Tuesday, July 8, 2008

"Nightline" Investigates: How To Buy A Child In 10 Hours

"Nightline" Investigates: How To Buy A Child In 10 Hours
POSTED: 9:01 am EDT July 2, 2008
UPDATED: 10:17 pm EDT July 7, 2008

Special Edition of "Nightline" Explores Modern Day Slavery Tuesday, July 8th.

In early June, ABC News correspondent Dan Harris took a three-and-a-half hour flight from New York City to Port Au Prince, Haiti to buy a child slave. Within ten hours of leaving ABC News headquarters in New York City, "Nightline's" hidden cameras captured three separate offers made to Harris for the sale of a ten-year-old child slave. Prices ranged from $150 to $10,000. One broker promised to personally train the child. Another promised a "pretty" girl and offered to provide false adoption documents (*see note below) to allow the child to be taken out of the country.
Harris then met and interviewed child slaves and their masters, and explored the dire conditions that drive many rural families to send their children to live in urban households with the often unfulfilled promise of a better life and an education. Finally, he followed the heroic efforts of one mother to retrieve her child from slavery.
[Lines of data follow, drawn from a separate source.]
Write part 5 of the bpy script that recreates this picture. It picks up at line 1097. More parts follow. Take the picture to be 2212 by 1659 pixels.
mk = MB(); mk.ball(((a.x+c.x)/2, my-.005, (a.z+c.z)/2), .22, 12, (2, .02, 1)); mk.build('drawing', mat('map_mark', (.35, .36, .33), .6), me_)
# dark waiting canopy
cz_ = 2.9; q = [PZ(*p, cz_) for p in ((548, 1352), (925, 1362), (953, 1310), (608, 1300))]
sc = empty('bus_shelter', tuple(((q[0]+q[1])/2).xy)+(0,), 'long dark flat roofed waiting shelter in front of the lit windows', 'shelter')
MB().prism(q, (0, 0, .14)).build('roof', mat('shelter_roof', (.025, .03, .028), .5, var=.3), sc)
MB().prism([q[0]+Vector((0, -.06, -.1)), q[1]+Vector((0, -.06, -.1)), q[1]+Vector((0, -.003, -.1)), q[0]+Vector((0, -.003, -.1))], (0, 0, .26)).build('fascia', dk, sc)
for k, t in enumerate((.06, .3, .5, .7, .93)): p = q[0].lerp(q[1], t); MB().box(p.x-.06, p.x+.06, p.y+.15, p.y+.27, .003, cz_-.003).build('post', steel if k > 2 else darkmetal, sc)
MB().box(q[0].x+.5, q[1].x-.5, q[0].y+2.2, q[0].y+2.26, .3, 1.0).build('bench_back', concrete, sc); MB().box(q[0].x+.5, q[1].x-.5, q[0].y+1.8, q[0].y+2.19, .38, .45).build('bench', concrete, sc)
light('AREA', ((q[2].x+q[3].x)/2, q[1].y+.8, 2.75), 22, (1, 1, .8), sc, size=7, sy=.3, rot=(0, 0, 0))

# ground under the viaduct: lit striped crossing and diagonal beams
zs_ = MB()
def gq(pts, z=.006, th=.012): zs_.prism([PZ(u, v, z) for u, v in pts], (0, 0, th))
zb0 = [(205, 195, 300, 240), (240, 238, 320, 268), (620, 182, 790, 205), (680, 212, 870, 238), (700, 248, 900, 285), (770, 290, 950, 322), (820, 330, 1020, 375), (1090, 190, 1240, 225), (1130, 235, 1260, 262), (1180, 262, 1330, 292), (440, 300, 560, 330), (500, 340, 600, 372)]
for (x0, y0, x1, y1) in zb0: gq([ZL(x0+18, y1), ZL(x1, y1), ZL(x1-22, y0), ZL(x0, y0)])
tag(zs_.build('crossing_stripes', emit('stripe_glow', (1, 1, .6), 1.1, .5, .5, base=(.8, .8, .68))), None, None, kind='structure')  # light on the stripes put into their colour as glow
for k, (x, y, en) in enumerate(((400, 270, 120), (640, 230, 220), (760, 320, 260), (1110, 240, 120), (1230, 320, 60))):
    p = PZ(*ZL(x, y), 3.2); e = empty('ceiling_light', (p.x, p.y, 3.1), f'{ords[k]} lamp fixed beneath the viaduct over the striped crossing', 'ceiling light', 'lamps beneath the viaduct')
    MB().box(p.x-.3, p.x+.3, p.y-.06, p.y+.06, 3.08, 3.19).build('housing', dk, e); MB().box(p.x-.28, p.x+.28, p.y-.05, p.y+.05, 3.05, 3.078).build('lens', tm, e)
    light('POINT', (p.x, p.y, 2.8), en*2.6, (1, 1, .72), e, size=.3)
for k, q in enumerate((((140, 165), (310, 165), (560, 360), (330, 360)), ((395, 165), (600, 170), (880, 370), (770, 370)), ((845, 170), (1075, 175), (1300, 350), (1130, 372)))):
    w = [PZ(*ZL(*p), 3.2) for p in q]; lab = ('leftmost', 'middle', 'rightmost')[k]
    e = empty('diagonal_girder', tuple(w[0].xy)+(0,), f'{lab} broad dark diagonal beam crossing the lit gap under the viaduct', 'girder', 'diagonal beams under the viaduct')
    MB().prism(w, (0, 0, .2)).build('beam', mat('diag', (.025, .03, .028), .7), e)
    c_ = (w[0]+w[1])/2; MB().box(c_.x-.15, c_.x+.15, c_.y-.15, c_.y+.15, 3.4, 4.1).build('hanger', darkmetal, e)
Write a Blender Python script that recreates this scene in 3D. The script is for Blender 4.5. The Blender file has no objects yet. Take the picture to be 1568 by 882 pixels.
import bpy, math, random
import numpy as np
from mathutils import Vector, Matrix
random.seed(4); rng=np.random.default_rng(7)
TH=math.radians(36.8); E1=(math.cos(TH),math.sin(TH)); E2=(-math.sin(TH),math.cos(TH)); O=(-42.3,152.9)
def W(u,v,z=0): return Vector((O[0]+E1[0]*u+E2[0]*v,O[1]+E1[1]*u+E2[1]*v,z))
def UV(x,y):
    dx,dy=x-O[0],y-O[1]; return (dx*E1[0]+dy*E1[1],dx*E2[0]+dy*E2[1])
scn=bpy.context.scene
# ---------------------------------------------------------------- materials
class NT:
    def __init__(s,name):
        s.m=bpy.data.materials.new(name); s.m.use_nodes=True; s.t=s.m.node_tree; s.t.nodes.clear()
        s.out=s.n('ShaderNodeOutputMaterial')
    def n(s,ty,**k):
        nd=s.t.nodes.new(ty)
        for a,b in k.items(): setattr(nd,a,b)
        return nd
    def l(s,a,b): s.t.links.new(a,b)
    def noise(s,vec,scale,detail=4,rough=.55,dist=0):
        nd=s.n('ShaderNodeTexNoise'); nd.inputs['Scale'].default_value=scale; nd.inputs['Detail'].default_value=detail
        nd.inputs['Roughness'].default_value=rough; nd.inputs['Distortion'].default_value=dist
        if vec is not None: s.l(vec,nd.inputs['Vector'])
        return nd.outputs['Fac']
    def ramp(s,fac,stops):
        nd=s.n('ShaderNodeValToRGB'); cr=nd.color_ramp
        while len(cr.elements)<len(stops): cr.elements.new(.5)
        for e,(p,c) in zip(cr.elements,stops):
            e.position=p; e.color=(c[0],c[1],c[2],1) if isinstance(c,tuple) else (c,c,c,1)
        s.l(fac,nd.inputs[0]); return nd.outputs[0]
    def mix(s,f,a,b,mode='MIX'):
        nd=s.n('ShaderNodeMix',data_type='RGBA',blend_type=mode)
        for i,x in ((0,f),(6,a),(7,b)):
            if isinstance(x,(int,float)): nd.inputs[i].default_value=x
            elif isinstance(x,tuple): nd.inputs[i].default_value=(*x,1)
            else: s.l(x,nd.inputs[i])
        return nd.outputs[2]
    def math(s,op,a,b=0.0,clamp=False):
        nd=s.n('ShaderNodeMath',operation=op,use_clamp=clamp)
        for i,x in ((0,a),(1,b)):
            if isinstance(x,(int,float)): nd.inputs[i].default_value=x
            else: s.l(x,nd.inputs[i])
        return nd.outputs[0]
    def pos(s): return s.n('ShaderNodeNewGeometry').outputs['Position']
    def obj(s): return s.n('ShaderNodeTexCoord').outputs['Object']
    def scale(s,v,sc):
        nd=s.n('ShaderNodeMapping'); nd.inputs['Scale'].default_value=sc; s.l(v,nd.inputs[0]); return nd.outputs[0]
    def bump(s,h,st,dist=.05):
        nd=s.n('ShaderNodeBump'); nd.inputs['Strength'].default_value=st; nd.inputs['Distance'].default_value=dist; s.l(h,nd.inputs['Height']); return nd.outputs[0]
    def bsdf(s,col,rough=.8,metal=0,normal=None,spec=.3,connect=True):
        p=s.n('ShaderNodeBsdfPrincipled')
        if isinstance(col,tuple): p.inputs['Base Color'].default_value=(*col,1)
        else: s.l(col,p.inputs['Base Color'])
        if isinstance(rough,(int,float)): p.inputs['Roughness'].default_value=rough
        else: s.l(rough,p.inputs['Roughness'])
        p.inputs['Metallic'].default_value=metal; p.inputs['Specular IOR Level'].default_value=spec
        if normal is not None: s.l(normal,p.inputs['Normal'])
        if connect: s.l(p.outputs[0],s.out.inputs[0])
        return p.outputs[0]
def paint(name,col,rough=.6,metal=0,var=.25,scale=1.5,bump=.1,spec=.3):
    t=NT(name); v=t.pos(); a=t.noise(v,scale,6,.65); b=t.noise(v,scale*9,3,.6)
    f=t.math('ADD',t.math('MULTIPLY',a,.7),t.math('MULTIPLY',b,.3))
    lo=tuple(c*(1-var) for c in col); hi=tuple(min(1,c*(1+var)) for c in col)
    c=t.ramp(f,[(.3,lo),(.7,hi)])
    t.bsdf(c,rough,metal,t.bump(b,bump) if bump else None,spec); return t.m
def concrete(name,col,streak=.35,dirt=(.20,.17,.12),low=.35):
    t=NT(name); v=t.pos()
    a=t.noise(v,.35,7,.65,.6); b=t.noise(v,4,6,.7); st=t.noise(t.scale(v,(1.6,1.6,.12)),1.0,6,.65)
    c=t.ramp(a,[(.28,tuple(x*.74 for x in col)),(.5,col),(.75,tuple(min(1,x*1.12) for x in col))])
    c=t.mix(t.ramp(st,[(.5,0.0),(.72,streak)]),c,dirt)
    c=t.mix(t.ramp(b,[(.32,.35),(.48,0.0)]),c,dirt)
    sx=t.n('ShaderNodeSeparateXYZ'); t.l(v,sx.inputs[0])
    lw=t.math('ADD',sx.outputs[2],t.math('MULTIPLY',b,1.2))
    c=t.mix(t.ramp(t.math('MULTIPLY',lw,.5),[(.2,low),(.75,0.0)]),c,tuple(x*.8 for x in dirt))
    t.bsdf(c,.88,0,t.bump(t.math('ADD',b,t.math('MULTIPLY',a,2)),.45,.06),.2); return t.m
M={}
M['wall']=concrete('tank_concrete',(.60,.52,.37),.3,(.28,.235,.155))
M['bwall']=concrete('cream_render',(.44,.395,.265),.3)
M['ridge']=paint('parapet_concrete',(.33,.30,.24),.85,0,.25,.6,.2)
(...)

Harris' journey is part of a five-month long investigation into child slavery in Haiti to air as a special edition of ABC News "Nightline" on Tuesday, July 8.
* I was not able to watch this program, so I do not know if the reporter pointed out that he could not have sucessfully taken the child out of country and into the U.S. of such fake documents. Also, he had no record with USCIS to allow him to bring an adopted child into the U.S. Actual adoption takes around two (2) years in Haiti because it is such a lengthy and drawn out process. I would have loved to have seen those "adoption documents" that had been offered to the reporter. I am pretty sure that the reporter did not address this issue on the program.

Child slavery is a HUGE problem in Haiti. However, the problem is within country and across porous borders to the Dominican Republic and neighboring islands.

I spoke to UNICEF about this problem last December. Basically, UNICEF told me that there is a huge concern regarding household slavery (restavecs) within Haitian households. He said that UNICEF cannot do much about that because they cannot tell who is the household slave and who is a child of the family. Also, it is done behind closed doors.

The other real problem is the human slavery trafficing across the border to the Dominican Republic and neighboring islands of children and women. Many of the human slaves are used for household slavery and/or for sexual exploitation. He said that UNICEF cannot do much about that because they cannot control that traffic across those borders. They have estimates as to how manch children are smuggled across the border to the Dominican Republic, but those are just estimates from NGOs that operate in the area. UNICEF or the Haitian government has no means to control this across borders traffic.

So, I hope that this TV special is helping put the spotlight on the plight of Haitian children in terms of human slavery exploitation without making legal adoptions the scapegoat.


Anonymous said...

hello vera! I see that noone files leave the MOI of this moment. Would you know why? Y has there it a blocking? Thank you for your informations.
An adoptive french mum

Anonymous said...

No blocking. Last week some files from our orphanage came out of MOI.

kayder1996 said...

The ABC website promoting the show does not say anything about the reporter getting adoption papers. It just says the reporter was told he could get papers for the girl. It does not say what this would entail or if these papers would allow the girl to come to the US. It's pretty vague. I'm going to watch the show tonight and see what they say. Here's the link I read http://abcnews.go.com/Nightline/Story?id=5326508&page=1

Anonymous said...

Well done!!!
You could have not explain it any better. That was my first reaction when I read and watch this documentary about How to Buy a Child in 10 Hours. I am a Haitian and the ABC reporter left out a lot of important information that would have gone against his point.